Task directions:
Set down exactly the lines of the listing below, please, beginning with the first and ending with the line that holds "random.seed(7)".
___ Input
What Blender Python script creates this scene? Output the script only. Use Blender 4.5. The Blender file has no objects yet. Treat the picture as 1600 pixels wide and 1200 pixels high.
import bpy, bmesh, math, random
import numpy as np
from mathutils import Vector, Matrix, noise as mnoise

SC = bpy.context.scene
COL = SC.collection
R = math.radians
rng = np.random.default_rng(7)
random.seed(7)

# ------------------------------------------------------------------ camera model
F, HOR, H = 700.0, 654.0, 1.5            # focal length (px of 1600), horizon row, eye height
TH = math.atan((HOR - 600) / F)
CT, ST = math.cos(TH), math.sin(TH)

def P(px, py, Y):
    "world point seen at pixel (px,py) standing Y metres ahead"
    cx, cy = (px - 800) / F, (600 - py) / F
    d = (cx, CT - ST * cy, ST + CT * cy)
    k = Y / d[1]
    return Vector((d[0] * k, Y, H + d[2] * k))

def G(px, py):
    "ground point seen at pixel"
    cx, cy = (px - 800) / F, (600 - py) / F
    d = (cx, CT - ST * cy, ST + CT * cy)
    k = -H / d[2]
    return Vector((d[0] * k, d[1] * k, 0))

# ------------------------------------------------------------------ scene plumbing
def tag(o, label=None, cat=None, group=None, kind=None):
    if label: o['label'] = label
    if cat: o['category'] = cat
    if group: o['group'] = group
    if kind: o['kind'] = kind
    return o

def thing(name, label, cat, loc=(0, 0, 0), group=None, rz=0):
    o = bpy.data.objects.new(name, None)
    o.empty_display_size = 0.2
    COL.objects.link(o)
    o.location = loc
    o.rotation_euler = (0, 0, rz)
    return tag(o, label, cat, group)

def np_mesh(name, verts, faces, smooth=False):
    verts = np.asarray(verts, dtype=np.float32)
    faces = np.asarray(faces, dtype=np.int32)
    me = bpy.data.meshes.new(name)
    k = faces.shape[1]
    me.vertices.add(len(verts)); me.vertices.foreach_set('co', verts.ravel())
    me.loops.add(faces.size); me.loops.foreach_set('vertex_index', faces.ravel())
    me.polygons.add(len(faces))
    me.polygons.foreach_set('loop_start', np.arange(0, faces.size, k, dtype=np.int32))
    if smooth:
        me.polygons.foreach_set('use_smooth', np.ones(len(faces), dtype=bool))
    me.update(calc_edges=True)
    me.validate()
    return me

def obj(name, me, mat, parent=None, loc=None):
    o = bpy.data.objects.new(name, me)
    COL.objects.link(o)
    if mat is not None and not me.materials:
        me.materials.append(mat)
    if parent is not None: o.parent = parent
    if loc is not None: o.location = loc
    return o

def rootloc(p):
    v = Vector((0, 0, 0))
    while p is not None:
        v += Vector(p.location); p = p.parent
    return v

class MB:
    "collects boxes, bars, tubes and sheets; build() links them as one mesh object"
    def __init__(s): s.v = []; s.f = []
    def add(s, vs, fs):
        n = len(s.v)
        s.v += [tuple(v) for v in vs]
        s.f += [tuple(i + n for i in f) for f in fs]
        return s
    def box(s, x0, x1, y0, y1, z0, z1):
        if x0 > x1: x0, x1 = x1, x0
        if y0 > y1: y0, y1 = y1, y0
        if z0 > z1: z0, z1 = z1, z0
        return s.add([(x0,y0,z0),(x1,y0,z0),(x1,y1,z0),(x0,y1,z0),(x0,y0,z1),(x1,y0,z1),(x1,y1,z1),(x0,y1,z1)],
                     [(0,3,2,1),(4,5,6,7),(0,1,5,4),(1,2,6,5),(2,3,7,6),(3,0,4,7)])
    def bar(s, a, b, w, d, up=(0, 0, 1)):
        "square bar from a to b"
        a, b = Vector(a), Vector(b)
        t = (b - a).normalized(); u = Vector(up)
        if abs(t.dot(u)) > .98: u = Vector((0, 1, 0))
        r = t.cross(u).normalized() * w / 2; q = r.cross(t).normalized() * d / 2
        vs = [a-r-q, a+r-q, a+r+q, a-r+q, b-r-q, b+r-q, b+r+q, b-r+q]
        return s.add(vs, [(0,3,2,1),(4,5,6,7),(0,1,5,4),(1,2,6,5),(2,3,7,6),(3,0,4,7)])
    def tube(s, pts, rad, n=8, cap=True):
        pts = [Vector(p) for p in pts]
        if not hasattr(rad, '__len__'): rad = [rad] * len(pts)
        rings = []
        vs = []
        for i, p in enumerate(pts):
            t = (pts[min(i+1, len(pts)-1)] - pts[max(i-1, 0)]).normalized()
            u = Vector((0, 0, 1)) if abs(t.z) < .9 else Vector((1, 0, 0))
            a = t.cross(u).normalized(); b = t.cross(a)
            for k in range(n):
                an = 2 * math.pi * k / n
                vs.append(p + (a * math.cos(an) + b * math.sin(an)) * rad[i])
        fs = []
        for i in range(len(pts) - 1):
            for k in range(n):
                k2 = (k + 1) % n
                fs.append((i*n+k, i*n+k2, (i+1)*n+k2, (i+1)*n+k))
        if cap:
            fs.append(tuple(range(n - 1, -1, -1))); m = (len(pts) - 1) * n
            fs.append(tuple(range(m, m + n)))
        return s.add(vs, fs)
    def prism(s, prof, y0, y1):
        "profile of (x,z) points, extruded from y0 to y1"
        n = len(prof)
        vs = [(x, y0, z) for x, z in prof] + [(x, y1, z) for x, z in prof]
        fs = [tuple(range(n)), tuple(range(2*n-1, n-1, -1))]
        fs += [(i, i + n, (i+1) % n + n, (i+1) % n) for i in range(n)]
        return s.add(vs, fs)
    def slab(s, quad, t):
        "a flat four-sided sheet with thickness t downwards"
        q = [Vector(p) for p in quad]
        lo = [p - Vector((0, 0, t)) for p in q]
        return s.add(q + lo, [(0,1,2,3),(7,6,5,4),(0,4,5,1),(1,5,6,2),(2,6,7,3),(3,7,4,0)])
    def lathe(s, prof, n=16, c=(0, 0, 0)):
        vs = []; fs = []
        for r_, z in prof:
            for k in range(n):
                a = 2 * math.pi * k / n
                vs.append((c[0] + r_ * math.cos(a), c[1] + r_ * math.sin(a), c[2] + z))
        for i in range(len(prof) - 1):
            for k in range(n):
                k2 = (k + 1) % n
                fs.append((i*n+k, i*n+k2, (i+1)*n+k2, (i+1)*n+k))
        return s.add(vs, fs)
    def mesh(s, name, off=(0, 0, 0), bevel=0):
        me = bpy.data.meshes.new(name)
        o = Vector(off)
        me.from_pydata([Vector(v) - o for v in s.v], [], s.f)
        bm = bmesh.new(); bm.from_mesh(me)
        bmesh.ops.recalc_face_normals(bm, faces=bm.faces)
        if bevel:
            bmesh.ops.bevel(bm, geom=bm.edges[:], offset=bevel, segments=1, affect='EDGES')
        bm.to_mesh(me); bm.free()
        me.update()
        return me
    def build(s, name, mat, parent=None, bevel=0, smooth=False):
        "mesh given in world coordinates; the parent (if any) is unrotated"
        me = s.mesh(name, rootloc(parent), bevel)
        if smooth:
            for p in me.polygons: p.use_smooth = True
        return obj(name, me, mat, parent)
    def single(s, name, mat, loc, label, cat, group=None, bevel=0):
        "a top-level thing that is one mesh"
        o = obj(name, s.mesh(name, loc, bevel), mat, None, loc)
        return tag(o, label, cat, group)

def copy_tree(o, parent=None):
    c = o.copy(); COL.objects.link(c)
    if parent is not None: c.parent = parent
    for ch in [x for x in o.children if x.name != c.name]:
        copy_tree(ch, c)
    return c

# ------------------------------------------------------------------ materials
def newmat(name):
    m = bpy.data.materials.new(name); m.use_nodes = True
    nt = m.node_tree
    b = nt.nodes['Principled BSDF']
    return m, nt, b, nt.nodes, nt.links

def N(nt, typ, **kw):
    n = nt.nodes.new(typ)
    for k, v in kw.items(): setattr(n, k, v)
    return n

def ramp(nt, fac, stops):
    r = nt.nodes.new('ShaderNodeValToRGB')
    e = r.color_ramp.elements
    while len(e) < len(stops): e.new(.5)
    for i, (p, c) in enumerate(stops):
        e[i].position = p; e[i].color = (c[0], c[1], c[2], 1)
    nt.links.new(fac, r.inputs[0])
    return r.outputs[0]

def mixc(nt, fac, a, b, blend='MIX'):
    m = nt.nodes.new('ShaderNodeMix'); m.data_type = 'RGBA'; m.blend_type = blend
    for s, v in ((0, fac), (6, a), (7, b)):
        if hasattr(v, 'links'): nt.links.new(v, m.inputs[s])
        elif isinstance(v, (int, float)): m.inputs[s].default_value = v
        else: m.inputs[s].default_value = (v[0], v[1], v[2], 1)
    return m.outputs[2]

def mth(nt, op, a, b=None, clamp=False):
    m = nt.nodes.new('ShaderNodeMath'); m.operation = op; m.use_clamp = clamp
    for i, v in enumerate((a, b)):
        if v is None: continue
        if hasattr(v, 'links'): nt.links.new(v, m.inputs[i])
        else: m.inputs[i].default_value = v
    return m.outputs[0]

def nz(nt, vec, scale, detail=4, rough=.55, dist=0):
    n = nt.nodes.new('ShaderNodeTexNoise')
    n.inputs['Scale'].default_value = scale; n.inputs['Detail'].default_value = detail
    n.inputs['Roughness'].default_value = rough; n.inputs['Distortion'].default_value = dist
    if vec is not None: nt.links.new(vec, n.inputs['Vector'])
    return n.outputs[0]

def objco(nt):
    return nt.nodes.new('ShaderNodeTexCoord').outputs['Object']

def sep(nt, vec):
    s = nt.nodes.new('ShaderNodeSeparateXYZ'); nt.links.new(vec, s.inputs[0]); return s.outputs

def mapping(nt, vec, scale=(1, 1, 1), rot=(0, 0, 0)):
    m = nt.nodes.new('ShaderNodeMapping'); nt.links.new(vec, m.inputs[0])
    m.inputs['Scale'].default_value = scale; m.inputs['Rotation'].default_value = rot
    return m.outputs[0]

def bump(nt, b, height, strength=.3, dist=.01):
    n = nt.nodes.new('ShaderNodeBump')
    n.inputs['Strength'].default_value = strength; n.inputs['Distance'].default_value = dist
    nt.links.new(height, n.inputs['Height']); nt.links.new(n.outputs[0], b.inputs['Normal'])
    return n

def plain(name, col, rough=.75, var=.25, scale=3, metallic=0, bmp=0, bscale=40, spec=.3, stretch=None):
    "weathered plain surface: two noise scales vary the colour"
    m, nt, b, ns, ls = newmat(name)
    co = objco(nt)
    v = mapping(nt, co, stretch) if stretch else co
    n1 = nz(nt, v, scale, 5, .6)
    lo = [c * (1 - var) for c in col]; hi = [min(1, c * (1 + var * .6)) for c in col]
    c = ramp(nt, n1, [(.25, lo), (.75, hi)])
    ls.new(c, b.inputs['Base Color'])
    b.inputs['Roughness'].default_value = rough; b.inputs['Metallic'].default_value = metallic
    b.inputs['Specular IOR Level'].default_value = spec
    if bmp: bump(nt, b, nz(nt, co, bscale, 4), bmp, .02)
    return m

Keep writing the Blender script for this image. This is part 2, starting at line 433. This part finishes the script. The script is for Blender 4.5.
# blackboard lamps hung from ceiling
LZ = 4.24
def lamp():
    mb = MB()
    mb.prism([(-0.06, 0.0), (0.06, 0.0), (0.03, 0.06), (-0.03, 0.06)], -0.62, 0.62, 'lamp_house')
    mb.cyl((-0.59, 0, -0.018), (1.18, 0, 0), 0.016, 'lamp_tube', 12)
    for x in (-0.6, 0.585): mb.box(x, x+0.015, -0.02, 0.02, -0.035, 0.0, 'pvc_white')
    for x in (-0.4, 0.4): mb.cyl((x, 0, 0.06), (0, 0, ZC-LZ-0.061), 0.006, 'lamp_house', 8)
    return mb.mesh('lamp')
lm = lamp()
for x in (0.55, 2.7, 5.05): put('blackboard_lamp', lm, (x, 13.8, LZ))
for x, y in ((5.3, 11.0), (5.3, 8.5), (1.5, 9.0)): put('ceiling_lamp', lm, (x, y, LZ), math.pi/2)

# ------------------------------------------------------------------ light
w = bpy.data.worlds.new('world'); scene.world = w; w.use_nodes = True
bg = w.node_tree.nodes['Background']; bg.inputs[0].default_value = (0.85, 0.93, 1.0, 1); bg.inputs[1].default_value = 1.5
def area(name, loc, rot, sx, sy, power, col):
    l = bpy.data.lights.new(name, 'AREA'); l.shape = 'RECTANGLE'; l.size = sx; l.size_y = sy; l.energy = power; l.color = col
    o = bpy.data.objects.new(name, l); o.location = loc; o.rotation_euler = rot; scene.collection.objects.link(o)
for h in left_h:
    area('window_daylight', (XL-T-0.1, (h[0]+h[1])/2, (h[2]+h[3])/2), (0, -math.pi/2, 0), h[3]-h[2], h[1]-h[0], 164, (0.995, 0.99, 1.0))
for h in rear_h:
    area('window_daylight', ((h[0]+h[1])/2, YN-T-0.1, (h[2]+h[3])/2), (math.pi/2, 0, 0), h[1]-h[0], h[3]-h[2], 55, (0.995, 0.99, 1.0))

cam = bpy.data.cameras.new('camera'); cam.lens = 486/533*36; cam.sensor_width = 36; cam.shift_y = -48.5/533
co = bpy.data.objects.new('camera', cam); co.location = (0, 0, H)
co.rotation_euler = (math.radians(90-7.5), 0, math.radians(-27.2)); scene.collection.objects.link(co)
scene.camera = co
______
Exercise result:
What Blender Python script creates this scene? Output the script only. Use Blender 4.5. The Blender file has no objects yet. Treat the picture as 1600 pixels wide and 1200 pixels high.
import bpy, bmesh, math, random
import numpy as np
from mathutils import Vector, Matrix, noise as mnoise

SC = bpy.context.scene
COL = SC.collection
R = math.radians
rng = np.random.default_rng(7)
random.seed(7)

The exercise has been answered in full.